Yes, members of the upper middle class can be stupid and ignorant too, university and all the advantages notwithstanding. By the time they’ve worked out what they’ve done, the mess is out of their hands.

My thanks to the reader who highlighted this.




9 Comments Comment

  1. Rahal says:

    Fortunatament, l-istorja ta Malta min meta kellha s-self government, kienet iddominata minn gvernijiet Nazzjonalisti w ghalhekk baqghet mixja fit-triq it-tajba, allavolja kenna l-isventura Mintoff li ittardja l-isvillup taghha.

    Sa certu punt, illum in-nazzjonalisti jistaw jiftahhru li kienu dejjem fit-triq it-tajba. Qatt ma bidlu l-principji bazici jew l-ideologija ekonomika ghax il-vizjoni kienet dejjem ewlenija. U Malta rat progress tangibli hafna liema bhalu.

    Minn-nahha l-ohra, l-Socjalisti Maltin fl-ahhar qed icedu l-idejologija taghhom u waslu biex jissirqu l-politika nazzjonalista. Diskutibli hafna jekk humiex kapaci jhaddmuha.

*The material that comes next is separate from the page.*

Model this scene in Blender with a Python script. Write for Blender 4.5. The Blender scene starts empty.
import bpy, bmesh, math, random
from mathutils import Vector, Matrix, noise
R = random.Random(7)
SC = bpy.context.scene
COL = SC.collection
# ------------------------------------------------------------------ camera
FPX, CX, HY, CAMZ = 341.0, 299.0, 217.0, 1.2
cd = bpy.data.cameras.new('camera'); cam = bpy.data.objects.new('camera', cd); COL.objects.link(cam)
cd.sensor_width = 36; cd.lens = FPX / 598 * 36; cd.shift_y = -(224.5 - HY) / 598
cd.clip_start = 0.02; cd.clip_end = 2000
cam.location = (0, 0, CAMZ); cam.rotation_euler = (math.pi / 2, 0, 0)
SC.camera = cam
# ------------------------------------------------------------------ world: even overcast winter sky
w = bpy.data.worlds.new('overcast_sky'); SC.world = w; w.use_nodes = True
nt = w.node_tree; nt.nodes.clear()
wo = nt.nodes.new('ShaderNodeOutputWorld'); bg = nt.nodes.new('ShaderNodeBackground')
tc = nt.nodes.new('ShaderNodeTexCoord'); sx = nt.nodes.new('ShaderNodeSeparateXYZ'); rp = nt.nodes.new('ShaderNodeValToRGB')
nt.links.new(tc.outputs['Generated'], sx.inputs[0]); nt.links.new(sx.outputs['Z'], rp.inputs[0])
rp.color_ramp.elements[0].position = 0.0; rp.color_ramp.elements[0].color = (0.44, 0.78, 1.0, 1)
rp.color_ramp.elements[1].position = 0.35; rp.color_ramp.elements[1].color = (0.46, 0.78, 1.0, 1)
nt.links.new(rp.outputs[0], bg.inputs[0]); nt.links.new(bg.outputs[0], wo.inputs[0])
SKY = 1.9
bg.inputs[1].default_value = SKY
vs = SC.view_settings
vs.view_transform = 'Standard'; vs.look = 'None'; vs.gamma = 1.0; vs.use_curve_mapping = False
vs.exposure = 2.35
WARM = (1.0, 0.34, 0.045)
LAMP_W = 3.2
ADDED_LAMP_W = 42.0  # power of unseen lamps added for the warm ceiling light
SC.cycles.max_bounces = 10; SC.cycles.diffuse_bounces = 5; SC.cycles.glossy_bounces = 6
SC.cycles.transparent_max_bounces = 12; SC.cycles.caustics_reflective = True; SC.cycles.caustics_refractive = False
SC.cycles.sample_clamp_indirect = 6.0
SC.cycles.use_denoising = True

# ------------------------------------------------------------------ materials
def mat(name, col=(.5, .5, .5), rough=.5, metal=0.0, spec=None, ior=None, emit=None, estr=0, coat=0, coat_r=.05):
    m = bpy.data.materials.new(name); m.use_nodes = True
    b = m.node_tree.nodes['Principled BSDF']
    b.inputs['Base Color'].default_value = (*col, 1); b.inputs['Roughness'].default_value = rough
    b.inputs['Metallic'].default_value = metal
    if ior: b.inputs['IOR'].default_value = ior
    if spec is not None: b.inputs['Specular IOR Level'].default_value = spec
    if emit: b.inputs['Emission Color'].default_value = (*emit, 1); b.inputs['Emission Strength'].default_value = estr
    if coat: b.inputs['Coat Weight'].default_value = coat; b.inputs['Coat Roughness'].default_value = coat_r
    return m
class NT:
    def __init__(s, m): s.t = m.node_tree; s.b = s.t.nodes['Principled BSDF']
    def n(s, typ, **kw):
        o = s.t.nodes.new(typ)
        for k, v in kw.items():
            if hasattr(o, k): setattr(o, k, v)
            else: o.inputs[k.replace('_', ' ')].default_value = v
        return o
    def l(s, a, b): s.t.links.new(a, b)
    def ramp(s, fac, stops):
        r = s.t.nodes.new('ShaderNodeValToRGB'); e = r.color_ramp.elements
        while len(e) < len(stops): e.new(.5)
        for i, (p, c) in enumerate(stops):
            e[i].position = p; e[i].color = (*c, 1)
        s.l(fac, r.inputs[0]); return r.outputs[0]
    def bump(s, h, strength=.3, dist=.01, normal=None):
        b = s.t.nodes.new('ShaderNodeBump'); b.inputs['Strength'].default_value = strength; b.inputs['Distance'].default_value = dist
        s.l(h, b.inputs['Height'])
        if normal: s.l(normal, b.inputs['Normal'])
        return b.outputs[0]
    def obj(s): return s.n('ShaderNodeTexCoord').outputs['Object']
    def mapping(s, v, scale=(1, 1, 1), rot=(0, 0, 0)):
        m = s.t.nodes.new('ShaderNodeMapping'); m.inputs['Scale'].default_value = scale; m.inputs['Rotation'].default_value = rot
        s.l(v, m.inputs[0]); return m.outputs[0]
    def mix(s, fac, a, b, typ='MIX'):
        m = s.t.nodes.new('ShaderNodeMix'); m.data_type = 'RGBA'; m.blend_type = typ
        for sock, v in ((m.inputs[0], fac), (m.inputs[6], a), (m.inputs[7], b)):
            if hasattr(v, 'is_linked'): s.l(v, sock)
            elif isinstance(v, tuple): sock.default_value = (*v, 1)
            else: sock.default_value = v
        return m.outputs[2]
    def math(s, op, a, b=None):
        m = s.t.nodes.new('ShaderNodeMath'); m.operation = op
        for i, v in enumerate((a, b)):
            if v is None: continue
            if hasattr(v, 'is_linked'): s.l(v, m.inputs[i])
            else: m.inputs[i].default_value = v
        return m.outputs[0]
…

    Pero jibqa zvilupp politiku mportanti ghal Malta.

  2. vic says:

    Mintoff actually shut down that desalination plant on the grounds that Malta (read tal-pepe areas) should be left without water rather than be provided with water “that cost as much as whisky”.

    • Angus Black says:

      Mintoff did not actually shut down the desalination plant. The plant broke down and parts were available only in the US. The story goes that the anti-Western Mintoff was refused the parts, thus the plant had to be shut down. Apparently some repairs were attempted unsuccessfully at the Dockyard.

  3. Gahan says:

    “My thanks to the reader who highlighted this.” Thank you Daphne.

    May I bring to the reader’s attention that 25,000 KW is 25 Mega Watts.

    If I’m not mistaken, that was the capacity of five generating sets (General Electric) of which it was planned that for the next SIX years.

    Three would be running, one would be on standby and one on preventive maintenance.

    So the spare capacity was two generating sets. The scarcity of water was addressed by using the “waste” energy produced by the boilers plus some fuel to produce (by distillation) potable water from sea water.

    Up to the late 1970s the Labour government did not lift a finger to install new generating sets. The now old ones were past beyond their end of service date and all of them were running at full capacity, with the Marsa chimneys spewing thick black smoke for which our Leo would immediately evacuate the whole area around the power station, at least judging by his order to close the Marsascala Family Park.

    The distillers at Marsa and Hondoq ir-Rummien were left to rot, because water was expensive “as whisky” Mintoff said.

    In the meantime we had voltage stabilisers installed because TVs would not turn on and our salty water supply was coming (if it reached the purposely installed roof top tanks) from the over extraction of the water table from boreholes.

    Ah, the Golden Years.

  4. The above does not record that when the power station of 50 years ago proved to be inadequate for the needs of 25 years later, Mintoff augmented its production by accepting an Italian offer to dismantle a power station in Sicily which was being replaced by a new one, shipping it in bits and pieces to Malta, and reassembling it here.

    That was investment for him.
    He tried the same thing with telephone equipment that was being discarded by others.

    • Min Jaf says:

      With telephone equipment, Mintoff intended to go further than the reinstallation of outdated Strowger phone exchanges.

      His economic plan was to take up as any such phone exchanges as possible, doll them up a bit and sell them onwards to ‘suwed’ – that is, to the tinpot dictators who were progressively taking over as their personal fiefdoms the former British and French colonies.

      • Min Jaf says:

        Karmenu Mifsud Bonnici, aka KMB, Mintoff’s anointed successor, was never short of brilliant money-making plans either.

        On one occasion he dispatched Foreign Minister Alex Sceberas Trigona, aka AST, to the oil-rich ‘idle Eastern states’ to try and con what KMB perceived as financially sub-literate oil sheiks into lending Malta millions in pounds sterling at 2%.

        The idea was that Malta would then reinvest at far higher interest rates (and so at far greater financial risk) and keep the difference.

        Imagine that.

        One of the last great financial wheezes by the KMB regime was to convert all of Malta’s foreign currency reserves into US dollars when dollar value was rocketing up, only Malta bought in when the dollar was at an unsustainable all-time high and with predicable results, e.e. a loss in value of several million in as many days.

        Tassew ma hawnx bhal-Labour – ghal-grazzja t’Alla.

    • Rumplestiltskin says:

      Horrible reminders of the ‘gvern tat-tqancic’ that we were burdened with at that time.

  5. Jonathan Swift says:

    Another fact about the Marsa Power Station is its conversion to a coal burning one, again in the seventies, as yet another Mintoffian penny pinching (at-the-expense-of-the-Maltese-people’s-health-and-well-being) scheme. Does anybody now still remember the mountain of coal at the Marsa Menqa, and its boundary retaining wall (guarded by armed soldiers) bulging outwards on to the road, close to collapsing on to any passing traffic? Ahhh glory days indeed.

    And that’s the mentality the present government seems to be adopting.